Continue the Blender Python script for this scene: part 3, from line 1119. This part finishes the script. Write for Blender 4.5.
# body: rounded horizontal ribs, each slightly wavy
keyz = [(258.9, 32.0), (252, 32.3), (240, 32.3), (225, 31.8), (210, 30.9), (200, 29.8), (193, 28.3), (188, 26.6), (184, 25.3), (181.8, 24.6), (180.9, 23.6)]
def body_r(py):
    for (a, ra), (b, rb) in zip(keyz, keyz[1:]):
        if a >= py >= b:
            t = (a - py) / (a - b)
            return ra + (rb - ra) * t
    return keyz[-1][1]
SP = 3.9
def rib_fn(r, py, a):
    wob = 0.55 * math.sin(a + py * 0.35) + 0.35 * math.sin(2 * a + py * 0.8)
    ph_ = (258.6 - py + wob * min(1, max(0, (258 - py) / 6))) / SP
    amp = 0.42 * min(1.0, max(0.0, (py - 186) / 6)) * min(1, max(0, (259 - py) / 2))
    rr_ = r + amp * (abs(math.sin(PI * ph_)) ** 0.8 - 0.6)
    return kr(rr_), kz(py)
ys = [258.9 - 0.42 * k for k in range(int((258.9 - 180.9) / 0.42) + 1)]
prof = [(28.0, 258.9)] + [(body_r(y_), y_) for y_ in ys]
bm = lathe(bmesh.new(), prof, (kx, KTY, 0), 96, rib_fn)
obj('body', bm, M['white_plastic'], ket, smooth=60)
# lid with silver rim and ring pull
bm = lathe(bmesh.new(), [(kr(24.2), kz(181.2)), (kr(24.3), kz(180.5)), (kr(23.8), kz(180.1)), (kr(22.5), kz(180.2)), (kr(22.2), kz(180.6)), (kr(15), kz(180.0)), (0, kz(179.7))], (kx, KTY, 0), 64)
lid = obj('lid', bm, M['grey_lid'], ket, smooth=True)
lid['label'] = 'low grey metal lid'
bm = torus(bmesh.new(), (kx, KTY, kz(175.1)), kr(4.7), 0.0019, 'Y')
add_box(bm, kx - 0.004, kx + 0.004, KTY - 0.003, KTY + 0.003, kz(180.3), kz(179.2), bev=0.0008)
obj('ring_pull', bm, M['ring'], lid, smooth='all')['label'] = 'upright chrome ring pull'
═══
## [Exercise]
Recopy the whole listing exactly.

## [Task answer]
Continue the Blender Python script for this scene: part 3, from line 1119. This part finishes the script. Write for Blender 4.5.
# body: rounded horizontal ribs, each slightly wavy
keyz = [(258.9, 32.0), (252, 32.3), (240, 32.3), (225, 31.8), (210, 30.9), (200, 29.8), (193, 28.3), (188, 26.6), (184, 25.3), (181.8, 24.6), (180.9, 23.6)]
def body_r(py):
    for (a, ra), (b, rb) in zip(keyz, keyz[1:]):
        if a >= py >= b:
            t = (a - py) / (a - b)
            return ra + (rb - ra) * t
    return keyz[-1][1]
SP = 3.9
def rib_fn(r, py, a):
    wob = 0.55 * math.sin(a + py * 0.35) + 0.35 * math.sin(2 * a + py * 0.8)
    ph_ = (258.6 - py + wob * min(1, max(0, (258 - py) / 6))) / SP
    amp = 0.42 * min(1.0, max(0.0, (py - 186) / 6)) * min(1, max(0, (259 - py) / 2))
    rr_ = r + amp * (abs(math.sin(PI * ph_)) ** 0.8 - 0.6)
    return kr(rr_), kz(py)
ys = [258.9 - 0.42 * k for k in range(int((258.9 - 180.9) / 0.42) + 1)]
prof = [(28.0, 258.9)] + [(body_r(y_), y_) for y_ in ys]
bm = lathe(bmesh.new(), prof, (kx, KTY, 0), 96, rib_fn)
obj('body', bm, M['white_plastic'], ket, smooth=60)
# lid with silver rim and ring pull
bm = lathe(bmesh.new(), [(kr(24.2), kz(181.2)), (kr(24.3), kz(180.5)), (kr(23.8), kz(180.1)), (kr(22.5), kz(180.2)), (kr(22.2), kz(180.6)), (kr(15), kz(180.0)), (0, kz(179.7))], (kx, KTY, 0), 64)
lid = obj('lid', bm, M['grey_lid'], ket, smooth=True)
lid['label'] = 'low grey metal lid'
bm = torus(bmesh.new(), (kx, KTY, kz(175.1)), kr(4.7), 0.0019, 'Y')
add_box(bm, kx - 0.004, kx + 0.004, KTY - 0.003, KTY + 0.003, kz(180.3), kz(179.2), bev=0.0008)
obj('ring_pull', bm, M['ring'], lid, smooth='all')['label'] = 'upright chrome ring pull'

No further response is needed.